### WHAT TO PRODUCE
Will you write out the data exactly, excluding every picture?

══════

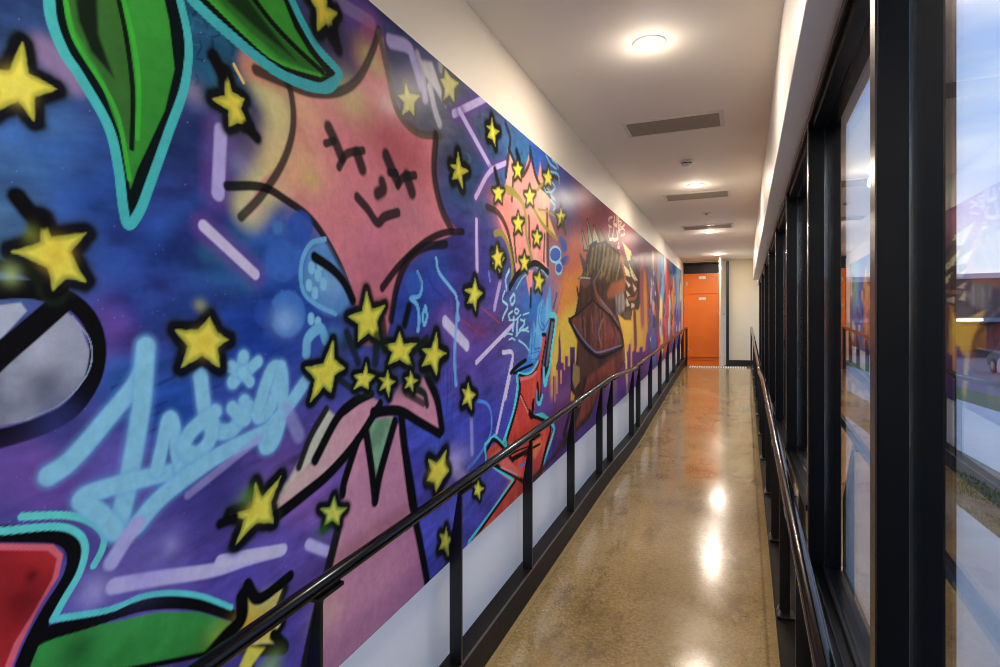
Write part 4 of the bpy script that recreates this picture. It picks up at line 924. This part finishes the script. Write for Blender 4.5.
# thin returned edge down to the wall on all four sides
rim = np.concatenate([np.arange(NU), (np.arange(1, NR)*NU+NU-1), ((NR-1)*NU+np.arange(NU-2, -1, -1)), (np.arange(NR-2, 0, -1)*NU)])
back = co.reshape(-1, 3)[rim].copy(); back[:, 0] = XL+.0008
bi = nv+np.arange(len(rim)); nx_ = np.roll(rim, -1); nb = np.roll(bi, -1)
side = np.stack([rim, bi, nb, nx_], 1).astype(np.int32)
allv = np.concatenate([co.reshape(-1, 3), back]); allq = np.concatenate([quads, side])
me = bpy.data.meshes.new('mural')
me.vertices.add(len(allv)); me.vertices.foreach_set('co', allv.ravel())
me.loops.add(allq.size); me.loops.foreach_set('vertex_index', allq.ravel())
me.polygons.add(len(allq)); me.polygons.foreach_set('loop_start', np.arange(0, allq.size, 4, dtype=np.int32))
try: me.polygons.foreach_set('loop_total', np.full(len(allq), 4, np.int32))
except Exception: pass
me.update(calc_edges=True)
at = me.attributes.new('paint', 'FLOAT_COLOR', 'POINT')
cc = np.ones((len(allv), 4), np.float32); cc[:nv, :3] = C.reshape(-1, 3); cc[nv:, :3] = C.reshape(-1, 3)[rim]
at.data.foreach_set('color', cc.ravel())
mm = bpy.data.materials.new('spray_paint'); mm.use_nodes = True; t = mm.node_tree; b = t.nodes['Principled BSDF']
an = nn(t, 'ShaderNodeAttribute'); an.attribute_name = 'paint'
tc = nn(t, 'ShaderNodeTexCoord'); n = nn(t, 'ShaderNodeTexNoise'); n.inputs['Scale'].default_value = 26; n.inputs['Detail'].default_value = 8; n.inputs['Roughness'].default_value = .7
t.links.new(tc.outputs['Object'], n.inputs['Vector'])
r = ramp(t, n.outputs[0], [(.3, (.86,.86,.86)), (.7, (1.1,1.1,1.1))])
mxx = nn(t, 'ShaderNodeMixRGB', blend_type='MULTIPLY'); mxx.inputs[0].default_value = 1
t.links.new(an.outputs['Color'], mxx.inputs[1]); t.links.new(r.outputs[0], mxx.inputs[2]); t.links.new(mxx.outputs[0], b.inputs['Base Color'])
b.inputs['Roughness'].default_value = .30; b.inputs['Specular IOR Level'].default_value = .014
me.materials.append(mm)
mo = bpy.data.objects.new('mural', me); SC.collection.objects.link(mo)
tag(mo, 'long spray-painted graffiti mural with yellow stars and a smiling pink star on the left wall', 'mural')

══════

### TASK SOLUTION
Write part 4 of the bpy script that recreates this picture. It picks up at line 924. This part finishes the script. Write for Blender 4.5.
# thin returned edge down to the wall on all four sides
rim = np.concatenate([np.arange(NU), (np.arange(1, NR)*NU+NU-1), ((NR-1)*NU+np.arange(NU-2, -1, -1)), (np.arange(NR-2, 0, -1)*NU)])
back = co.reshape(-1, 3)[rim].copy(); back[:, 0] = XL+.0008
bi = nv+np.arange(len(rim)); nx_ = np.roll(rim, -1); nb = np.roll(bi, -1)
side = np.stack([rim, bi, nb, nx_], 1).astype(np.int32)
allv = np.concatenate([co.reshape(-1, 3), back]); allq = np.concatenate([quads, side])
me = bpy.data.meshes.new('mural')
me.vertices.add(len(allv)); me.vertices.foreach_set('co', allv.ravel())
me.loops.add(allq.size); me.loops.foreach_set('vertex_index', allq.ravel())
me.polygons.add(len(allq)); me.polygons.foreach_set('loop_start', np.arange(0, allq.size, 4, dtype=np.int32))
try: me.polygons.foreach_set('loop_total', np.full(len(allq), 4, np.int32))
except Exception: pass
me.update(calc_edges=True)
at = me.attributes.new('paint', 'FLOAT_COLOR', 'POINT')
cc = np.ones((len(allv), 4), np.float32); cc[:nv, :3] = C.reshape(-1, 3); cc[nv:, :3] = C.reshape(-1, 3)[rim]
at.data.foreach_set('color', cc.ravel())
mm = bpy.data.materials.new('spray_paint'); mm.use_nodes = True; t = mm.node_tree; b = t.nodes['Principled BSDF']
an = nn(t, 'ShaderNodeAttribute'); an.attribute_name = 'paint'
tc = nn(t, 'ShaderNodeTexCoord'); n = nn(t, 'ShaderNodeTexNoise'); n.inputs['Scale'].default_value = 26; n.inputs['Detail'].default_value = 8; n.inputs['Roughness'].default_value = .7
t.links.new(tc.outputs['Object'], n.inputs['Vector'])
r = ramp(t, n.outputs[0], [(.3, (.86,.86,.86)), (.7, (1.1,1.1,1.1))])
mxx = nn(t, 'ShaderNodeMixRGB', blend_type='MULTIPLY'); mxx.inputs[0].default_value = 1
t.links.new(an.outputs['Color'], mxx.inputs[1]); t.links.new(r.outputs[0], mxx.inputs[2]); t.links.new(mxx.outputs[0], b.inputs['Base Color'])
b.inputs['Roughness'].default_value = .30; b.inputs['Specular IOR Level'].default_value = .014
me.materials.append(mm)
mo = bpy.data.objects.new('mural', me); SC.collection.objects.link(mo)
tag(mo, 'long spray-painted graffiti mural with yellow stars and a smiling pink star on the left wall', 'mural')